Many delegates said that where conditions in each country are favorable, the name "Episcopal" should be used to designate the church, in preference to "Anglican. " This, delegates said, will help to clarify the identity of the church on the continent. To retain ties with the Anglican Communion, they agreed to keep "Anglican" in the title of the consultative council. Observers and consultants from Canada, the United States, England and Australia, in addition to observers from Roman Catholic and Pentecostal churches, participated in the meeting with the delegates from South American dioceses and the Episcopal Church in Brazil.

The Brazilian church, which received its independence from the Episcopal Church in the United States in 1965, will consider joining CASA as a full member or as an observer. The decision will have to be considered at the church's next synod meeting.

Observers said that Brazil's presence in CASA as a full member would help to strengthen the council, make the organization truly representative of South America and also provide the Brazilian church with links to the existing Anglican presence in other countries on the continent.

In another action, the consultation agreed that each diocese should attempt to form both short-term and long-term plans leading to the indigenization of the churches. Indigenization, t said, involves the achievement of self-determination in those areas of leadership, government, and finances and expresses the national reality of the church.

The historic meeting -- the first since the consultations of 1963 and 1965 when the Anglican overseas missionary agencies gathered to divide the continent into missionary jurisdictions to avoid competition in the mission field -- was initiated by Bishop John Howe, secretary-general of the Anglican Consultative Council, after consultation with some of the dioceses and missionary agencies.

" I found people coming to me and talking about the same problems. Not only the same problems, but the same hopes," Bishop Howe said.

There are those who say the Anglican Church has no role in Latin America. "I believe it has a role. But I also believe that it is for the church within the area to decide what that role is and not for the people outside to determine this for them. " Anglican Church membership, as it now exists, is small on the continent, numbering about 26,500 communicants in the 10 countries.

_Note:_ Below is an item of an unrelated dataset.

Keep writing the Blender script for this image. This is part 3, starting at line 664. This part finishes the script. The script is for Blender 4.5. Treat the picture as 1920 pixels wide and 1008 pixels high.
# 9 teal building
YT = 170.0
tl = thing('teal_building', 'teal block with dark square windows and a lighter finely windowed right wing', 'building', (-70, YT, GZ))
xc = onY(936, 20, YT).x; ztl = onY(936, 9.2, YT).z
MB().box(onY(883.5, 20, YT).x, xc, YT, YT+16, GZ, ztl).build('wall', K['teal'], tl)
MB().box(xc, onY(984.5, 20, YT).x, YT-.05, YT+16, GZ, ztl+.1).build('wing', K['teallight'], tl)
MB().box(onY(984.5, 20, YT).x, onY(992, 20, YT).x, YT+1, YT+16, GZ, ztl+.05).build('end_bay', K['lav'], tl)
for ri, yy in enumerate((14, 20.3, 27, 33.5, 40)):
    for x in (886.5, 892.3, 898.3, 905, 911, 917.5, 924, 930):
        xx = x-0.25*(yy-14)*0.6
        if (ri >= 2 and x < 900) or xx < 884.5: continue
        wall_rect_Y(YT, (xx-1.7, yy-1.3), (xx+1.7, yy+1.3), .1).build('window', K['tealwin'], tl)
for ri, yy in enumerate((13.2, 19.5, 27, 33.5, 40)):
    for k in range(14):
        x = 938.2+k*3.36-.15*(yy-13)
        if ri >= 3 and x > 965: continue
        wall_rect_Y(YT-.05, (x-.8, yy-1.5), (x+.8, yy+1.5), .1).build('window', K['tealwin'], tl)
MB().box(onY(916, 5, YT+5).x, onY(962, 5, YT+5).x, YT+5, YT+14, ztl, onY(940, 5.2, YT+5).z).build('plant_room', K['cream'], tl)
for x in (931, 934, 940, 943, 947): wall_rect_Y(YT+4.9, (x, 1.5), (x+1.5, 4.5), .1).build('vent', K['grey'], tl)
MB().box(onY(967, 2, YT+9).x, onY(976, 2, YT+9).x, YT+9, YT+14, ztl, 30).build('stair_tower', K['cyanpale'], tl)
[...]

" There is need for more spontaneous links among the South American dioceses," the consultation said. The dioceses, not including the Brazilian church, are all linked with different overseas organizations for support of their work. British and Australian missionary societies, the Canadian Anglican Church and the Episcopal Church in the United States together contribute more than $850,000 each year in both money and manpower to help build an Anglican presence there, Bishop Howe told the consultation.

The eight-day consultation brought together a wide diversity of long-established traditions on the continent, ranging from conservative evangelical to Anglo-Catholic in tradition. Delegates included national bishops, missionary bishops, clergy, evangelists, persons involved in Christian education programs and lay delegates who work in secular jobs, witnessing to their faith through community life.

Because it was the first occasion for many to meet and become acquainted with the church's work in other areas, the consultation found it difficult to agree upon a single role for the church or to determine a set of principles for church growth.

Two missionary societies, one from England and one from Australia, plus the Anglican Church of Canada and the Episcopal Church in the United States, support the work of the dioceses in South America. The largest missionary society working actively on the continent is the South American Missionary Society. This England-based agency, established 130 years ago is contributing about $375, 000 in manpower and money to mission work this year, mostly to support its workers and programs in Northern Argentina, Paraguay, Chile, Bolivia and Peru.

The Australian-branch of the South American Missionary Society concentrates its mission efforts on a much smaller scale in Southern Argentina and Chile and the Church Missionary Society of Australia has eight workers in Peru and Bolivia.

The Episcopal Church in the United States provides financial support in the amount of $548,000 for the dioceses of Ecuador, Colombia, Argentina and Brazil, while Canadian Anglican church support goes to support work in Venezuela, Argentina, Paraguay, Chile, Bolivia and Peru.